# START OF Given entries
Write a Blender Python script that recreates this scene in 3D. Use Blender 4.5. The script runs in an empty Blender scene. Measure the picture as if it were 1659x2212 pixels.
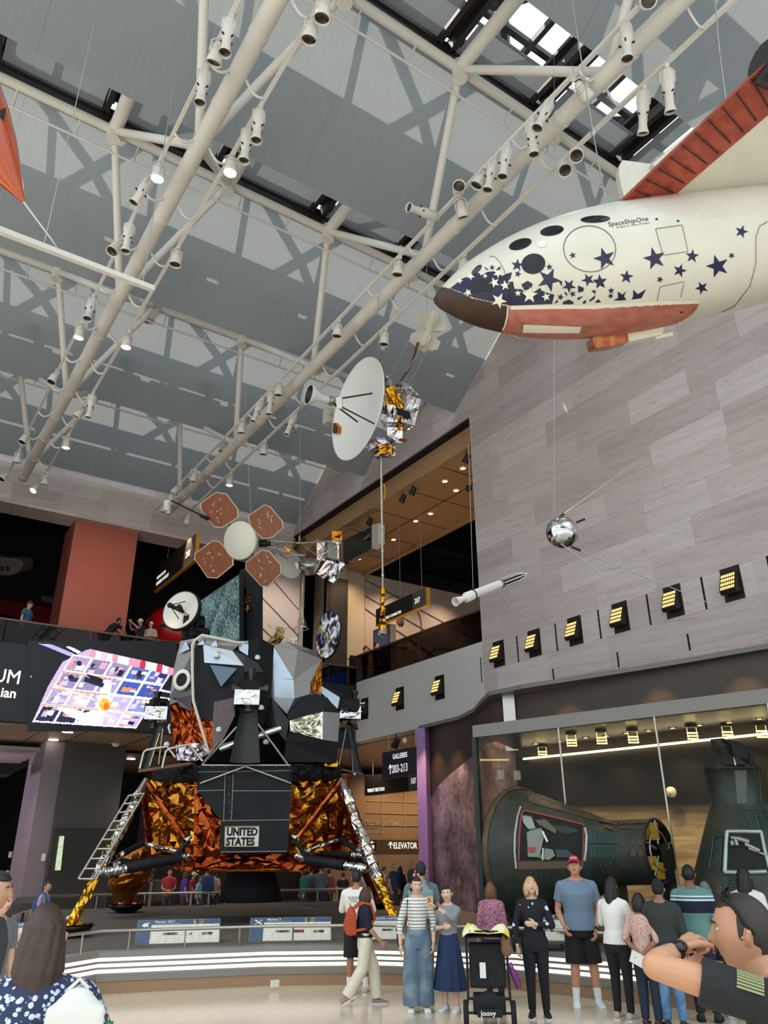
import bpy, bmesh, math, random
from math import sin, cos, pi, radians, sqrt, atan2
from mathutils import Vector as V, Matrix, noise
rnd = random.Random(7)
C = bpy.context.scene.collection
# ------------------------------------------------------------------ camera model
F_PX = 1656.5; PITCH = radians(24.03); YAW = radians(33.92); ROLL = radians(-.35); EYE = V((0, 0, 1.95))
CF = V((sin(YAW)*cos(PITCH), cos(YAW)*cos(PITCH), sin(PITCH)))
_r = V((cos(YAW), -sin(YAW), 0)); _u = _r.cross(CF)
CR = _r*cos(ROLL) + _u*sin(ROLL); CU = -_r*sin(ROLL) + _u*cos(ROLL)
def ray(x, y): return CF + CR*((x-829.5)/F_PX) + CU*((1106-y)/F_PX)
def PD(x, y, d): return EYE + ray(x, y)*d                   # world point seen at pixel, at optical depth d
def PX(x, y, X): r = ray(x, y); return EYE + r*(X/r.x)
def PY(x, y, Y): r = ray(x, y); return EYE + r*(Y/r.y)
def PZ(x, y, Z): r = ray(x, y); return EYE + r*((Z-EYE.z)/r.z)
def proj(p): d = V(p)-EYE; z = d.dot(CF); return (829.5+F_PX*d.dot(CR)/z, 1106-F_PX*d.dot(CU)/z, z)
def PP(x, y, o, n):                                          # hit a plane through o with normal n
    r = ray(x, y); return EYE + r*((V(o)-EYE).dot(n)/r.dot(n))
S = .89
def R(x, y, z): return V((S*x, S*y, EYE.z+S*(z-EYE.z)))      # survey units of the hall -> metres
def rz(z): return EYE.z+S*(z-EYE.z)
# ------------------------------------------------------------------ materials
def lin(c):
    if isinstance(c, str): c = tuple(int(c[i:i+2], 16) for i in (0, 2, 4))
    return tuple(((v/255)/12.92 if v/255 <= .04045 else ((v/255+.055)/1.055)**2.4) for v in c) + (1,)
MATS = {}
def mat(name, col, rough=.6, metal=0, emit=0, ecol=None, spec=None, noise_=None, bump=None, coat=0, sheen=0, trans=0):
    """noise_ = (scale, second colour, low, high); bump = (scale, strength)"""
    if name in MATS: return MATS[name]
    m = bpy.data.materials.new(name); m.use_nodes = True; MATS[name] = m
    nt = m.node_tree; b = nt.nodes['Principled BSDF']
    b.inputs['Base Color'].default_value = lin(col); b.inputs['Roughness'].default_value = rough
    b.inputs['Metallic'].default_value = metal
    if spec is not None: b.inputs['Specular IOR Level'].default_value = spec
    if coat: b.inputs['Coat Weight'].default_value = coat; b.inputs['Coat Roughness'].default_value = .1
    if trans: b.inputs['Transmission Weight'].default_value = trans
    if emit:
        b.inputs['Emission Color'].default_value = lin(ecol or col); b.inputs['Emission Strength'].default_value = emit
    if noise_ or bump:
        tc = nt.nodes.new('ShaderNodeTexCoord')
    if noise_:
        n = nt.nodes.new('ShaderNodeTexNoise'); n.inputs['Scale'].default_value = noise_[0]; n.inputs['Detail'].default_value = 5
        r = nt.nodes.new('ShaderNodeValToRGB'); r.color_ramp.elements[0].color = lin(col); r.color_ramp.elements[1].color = lin(noise_[1])
        r.color_ramp.elements[0].position = noise_[2]; r.color_ramp.elements[1].position = noise_[3]
        nt.links.new(tc.outputs['Object'], n.inputs['Vector']); nt.links.new(n.outputs['Fac'], r.inputs['Fac'])
        nt.links.new(r.outputs['Color'], b.inputs['Base Color'])
    if bump:
        n = nt.nodes.new('ShaderNodeTexNoise'); n.inputs['Scale'].default_value = bump[0]; n.inputs['Detail'].default_value = 4
        bp = nt.nodes.new('ShaderNodeBump'); bp.inputs['Strength'].default_value = bump[1]; bp.inputs['Distance'].default_value = .02
        nt.links.new(tc.outputs['Object'], n.inputs['Vector']); nt.links.new(n.outputs['Fac'], bp.inputs['Height'])
        nt.links.new(bp.outputs['Normal'], b.inputs['Normal'])
    return m
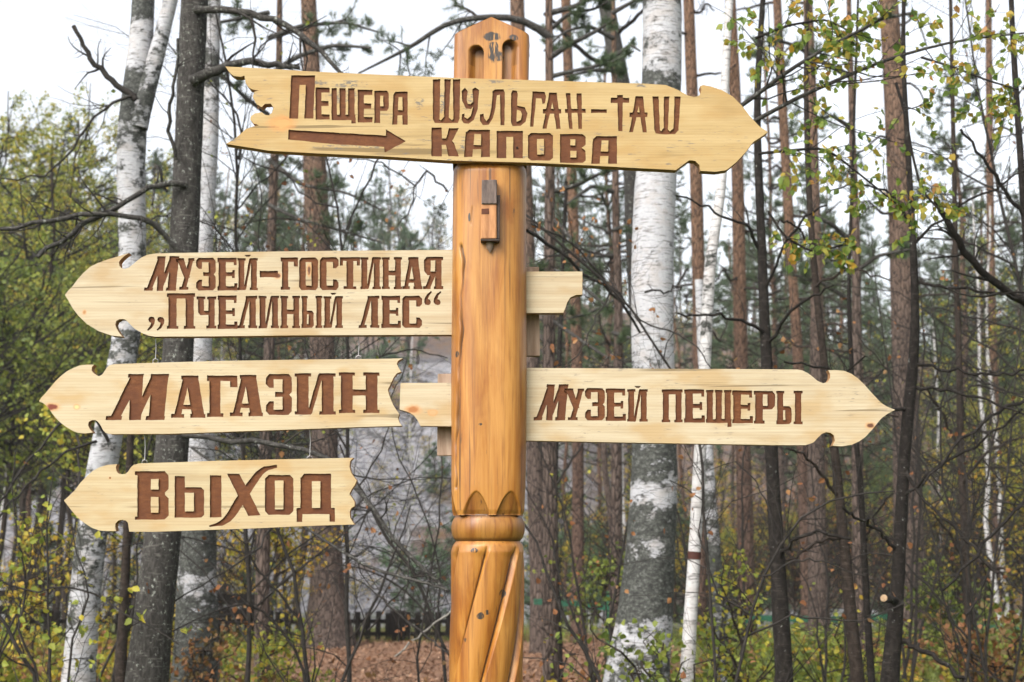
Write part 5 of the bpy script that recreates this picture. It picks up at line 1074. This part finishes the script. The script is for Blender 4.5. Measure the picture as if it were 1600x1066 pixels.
shrub('dead_branch', 640, 9.7, 'pale grey dead branch slanting up to the left side of the carved post', 'branch', [[(617, 1026, 4), (650, 998, 5), (675, 978, 5), (700, 960, 5), (735, 935, 4)]], per=3, per2=3, m=M_greytw)
shrub('bare_shrub', 640, 10.0, 'tangled grey shrub just left of the carved post above the leaf litter', 'shrub', [
    [(*g0(690, 10), 12), (700, 1066, 9), (690, 1000, 8), (650, 900, 8), (610, 850, 8), (575, 790, 7), (550, 740, 6), (530, 700, 4)],
    [(*g0(690, 10), 9), (650, 1060, 6), (660, 960, 6), (680, 860, 5), (690, 780, 4), (688, 700, 3)], [(705, 1030, 6), (655, 940, 5), (600, 900, 5), (545, 880, 4), (500, 890, 3)],
    [(560, 760, 5), (600, 700, 4), (610, 620, 3), (640, 560, 3)], [(680, 1010, 5), (690, 900, 4), (660, 780, 4), (620, 720, 3), (600, 600, 3), (590, 540, 2)]], per=5, per2=5, per3=1, leaf=(40, .04, ML_brown))
shrub('bare_shrub', 60, 8.6, 'dark leafless shrub at the lower left corner with a few green leaves', 'shrub', [
    [(*g0(80, 8.6), 14), (60, 1066, 11), (35, 1020, 10), (15, 985, 9), (-5, 960, 8)], [(*g0(80, 8.6), 9), (80, 1040, 7), (75, 960, 6), (70, 880, 5), (72, 800, 4), (85, 730, 3)],
    [(*g0(90, 8.6), 8), (110, 1000, 6), (140, 940, 5), (130, 880, 4), (110, 830, 3)], [(60, 1066, 7), (30, 960, 6), (40, 880, 5), (20, 800, 4), (25, 700, 3)], [(-10, 900, 6), (40, 930, 5), (120, 910, 5), (200, 960, 4), (280, 1010, 3)]],
    per=7, per2=5, per3=1, leaf=(240, .052, ML_yg))
shrub('bare_shrub', 620, 11.0, 'thin dark leafless tree with long forked twigs between the top and second boards', 'tree', [
    [(*g0(545, 11), 16), (545, 1066, 12), (540, 800, 10), (541, 640, 9), (540, 520, 8), (540, 400, 7), (541, 355, 7), (528, 320, 6), (512, 280, 5), (505, 240, 4), (500, 180, 3)],
    [(541, 360, 6), (556, 320, 6), (575, 285, 5), (592, 245, 5), (610, 200, 4), (630, 140, 3)], [(541, 420, 5), (480, 345, 4), (440, 340, 4), (390, 345, 3), (350, 370, 2)],
    [(530, 325, 5), (470, 310, 4), (455, 270, 4), (410, 262, 4), (375, 240, 3), (350, 200, 2)], [(700, 300, 5), (670, 265, 6), (648, 290, 5), (642, 330, 4), (620, 350, 3)], [(648, 290, 4), (600, 255, 4), (560, 245, 3), (500, 250, 2)],
    [(541, 700, 6), (500, 640, 5), (480, 560, 4), (470, 480, 4), (490, 400, 3)], [(541, 600, 5), (580, 560, 4), (640, 545, 4), (700, 560, 3)], [(541, 480, 4), (420, 440, 3), (400, 380, 3), (410, 300, 3), (390, 230, 2)]],
    per=6, per2=5, per3=2, leaf=(190, .04, ML_brown), curl=.35)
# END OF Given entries
Quote every line of the records above exactly; no picture is to be copied.

◆ Response for this exercise
Write a Blender Python script that recreates this scene in 3D. Use Blender 4.5. The script runs in an empty Blender scene. Measure the picture as if it were 1659x2212 pixels.
import bpy, bmesh, math, random
from math import sin, cos, pi, radians, sqrt, atan2
from mathutils import Vector as V, Matrix, noise
rnd = random.Random(7)
C = bpy.context.scene.collection
# ------------------------------------------------------------------ camera model
F_PX = 1656.5; PITCH = radians(24.03); YAW = radians(33.92); ROLL = radians(-.35); EYE = V((0, 0, 1.95))
CF = V((sin(YAW)*cos(PITCH), cos(YAW)*cos(PITCH), sin(PITCH)))
_r = V((cos(YAW), -sin(YAW), 0)); _u = _r.cross(CF)
CR = _r*cos(ROLL) + _u*sin(ROLL); CU = -_r*sin(ROLL) + _u*cos(ROLL)
def ray(x, y): return CF + CR*((x-829.5)/F_PX) + CU*((1106-y)/F_PX)
def PD(x, y, d): return EYE + ray(x, y)*d                   # world point seen at pixel, at optical depth d
def PX(x, y, X): r = ray(x, y); return EYE + r*(X/r.x)
def PY(x, y, Y): r = ray(x, y); return EYE + r*(Y/r.y)
def PZ(x, y, Z): r = ray(x, y); return EYE + r*((Z-EYE.z)/r.z)
def proj(p): d = V(p)-EYE; z = d.dot(CF); return (829.5+F_PX*d.dot(CR)/z, 1106-F_PX*d.dot(CU)/z, z)
def PP(x, y, o, n):                                          # hit a plane through o with normal n
    r = ray(x, y); return EYE + r*((V(o)-EYE).dot(n)/r.dot(n))
S = .89
def R(x, y, z): return V((S*x, S*y, EYE.z+S*(z-EYE.z)))      # survey units of the hall -> metres
def rz(z): return EYE.z+S*(z-EYE.z)
# ------------------------------------------------------------------ materials
def lin(c):
    if isinstance(c, str): c = tuple(int(c[i:i+2], 16) for i in (0, 2, 4))
    return tuple(((v/255)/12.92 if v/255 <= .04045 else ((v/255+.055)/1.055)**2.4) for v in c) + (1,)
MATS = {}
def mat(name, col, rough=.6, metal=0, emit=0, ecol=None, spec=None, noise_=None, bump=None, coat=0, sheen=0, trans=0):
    """noise_ = (scale, second colour, low, high); bump = (scale, strength)"""
    if name in MATS: return MATS[name]
    m = bpy.data.materials.new(name); m.use_nodes = True; MATS[name] = m
    nt = m.node_tree; b = nt.nodes['Principled BSDF']
    b.inputs['Base Color'].default_value = lin(col); b.inputs['Roughness'].default_value = rough
    b.inputs['Metallic'].default_value = metal
    if spec is not None: b.inputs['Specular IOR Level'].default_value = spec
    if coat: b.inputs['Coat Weight'].default_value = coat; b.inputs['Coat Roughness'].default_value = .1
    if trans: b.inputs['Transmission Weight'].default_value = trans
    if emit:
        b.inputs['Emission Color'].default_value = lin(ecol or col); b.inputs['Emission Strength'].default_value = emit
    if noise_ or bump:
        tc = nt.nodes.new('ShaderNodeTexCoord')
    if noise_:
        n = nt.nodes.new('ShaderNodeTexNoise'); n.inputs['Scale'].default_value = noise_[0]; n.inputs['Detail'].default_value = 5
        r = nt.nodes.new('ShaderNodeValToRGB'); r.color_ramp.elements[0].color = lin(col); r.color_ramp.elements[1].color = lin(noise_[1])
        r.color_ramp.elements[0].position = noise_[2]; r.color_ramp.elements[1].position = noise_[3]
        nt.links.new(tc.outputs['Object'], n.inputs['Vector']); nt.links.new(n.outputs['Fac'], r.inputs['Fac'])
        nt.links.new(r.outputs['Color'], b.inputs['Base Color'])
    if bump:
        n = nt.nodes.new('ShaderNodeTexNoise'); n.inputs['Scale'].default_value = bump[0]; n.inputs['Detail'].default_value = 4
        bp = nt.nodes.new('ShaderNodeBump'); bp.inputs['Strength'].default_value = bump[1]; bp.inputs['Distance'].default_value = .02
        nt.links.new(tc.outputs['Object'], n.inputs['Vector']); nt.links.new(n.outputs['Fac'], bp.inputs['Height'])
        nt.links.new(bp.outputs['Normal'], b.inputs['Normal'])
    return m
Write part 5 of the bpy script that recreates this picture. It picks up at line 1074. This part finishes the script. The script is for Blender 4.5. Measure the picture as if it were 1600x1066 pixels.
shrub('dead_branch', 640, 9.7, 'pale grey dead branch slanting up to the left side of the carved post', 'branch', [[(617, 1026, 4), (650, 998, 5), (675, 978, 5), (700, 960, 5), (735, 935, 4)]], per=3, per2=3, m=M_greytw)
shrub('bare_shrub', 640, 10.0, 'tangled grey shrub just left of the carved post above the leaf litter', 'shrub', [
    [(*g0(690, 10), 12), (700, 1066, 9), (690, 1000, 8), (650, 900, 8), (610, 850, 8), (575, 790, 7), (550, 740, 6), (530, 700, 4)],
    [(*g0(690, 10), 9), (650, 1060, 6), (660, 960, 6), (680, 860, 5), (690, 780, 4), (688, 700, 3)], [(705, 1030, 6), (655, 940, 5), (600, 900, 5), (545, 880, 4), (500, 890, 3)],
    [(560, 760, 5), (600, 700, 4), (610, 620, 3), (640, 560, 3)], [(680, 1010, 5), (690, 900, 4), (660, 780, 4), (620, 720, 3), (600, 600, 3), (590, 540, 2)]], per=5, per2=5, per3=1, leaf=(40, .04, ML_brown))
shrub('bare_shrub', 60, 8.6, 'dark leafless shrub at the lower left corner with a few green leaves', 'shrub', [
    [(*g0(80, 8.6), 14), (60, 1066, 11), (35, 1020, 10), (15, 985, 9), (-5, 960, 8)], [(*g0(80, 8.6), 9), (80, 1040, 7), (75, 960, 6), (70, 880, 5), (72, 800, 4), (85, 730, 3)],
    [(*g0(90, 8.6), 8), (110, 1000, 6), (140, 940, 5), (130, 880, 4), (110, 830, 3)], [(60, 1066, 7), (30, 960, 6), (40, 880, 5), (20, 800, 4), (25, 700, 3)], [(-10, 900, 6), (40, 930, 5), (120, 910, 5), (200, 960, 4), (280, 1010, 3)]],
    per=7, per2=5, per3=1, leaf=(240, .052, ML_yg))
shrub('bare_shrub', 620, 11.0, 'thin dark leafless tree with long forked twigs between the top and second boards', 'tree', [
    [(*g0(545, 11), 16), (545, 1066, 12), (540, 800, 10), (541, 640, 9), (540, 520, 8), (540, 400, 7), (541, 355, 7), (528, 320, 6), (512, 280, 5), (505, 240, 4), (500, 180, 3)],
    [(541, 360, 6), (556, 320, 6), (575, 285, 5), (592, 245, 5), (610, 200, 4), (630, 140, 3)], [(541, 420, 5), (480, 345, 4), (440, 340, 4), (390, 345, 3), (350, 370, 2)],
    [(530, 325, 5), (470, 310, 4), (455, 270, 4), (410, 262, 4), (375, 240, 3), (350, 200, 2)], [(700, 300, 5), (670, 265, 6), (648, 290, 5), (642, 330, 4), (620, 350, 3)], [(648, 290, 4), (600, 255, 4), (560, 245, 3), (500, 250, 2)],
    [(541, 700, 6), (500, 640, 5), (480, 560, 4), (470, 480, 4), (490, 400, 3)], [(541, 600, 5), (580, 560, 4), (640, 545, 4), (700, 560, 3)], [(541, 480, 4), (420, 440, 3), (400, 380, 3), (410, 300, 3), (390, 230, 2)]],
    per=6, per2=5, per3=2, leaf=(190, .04, ML_brown), curl=.35)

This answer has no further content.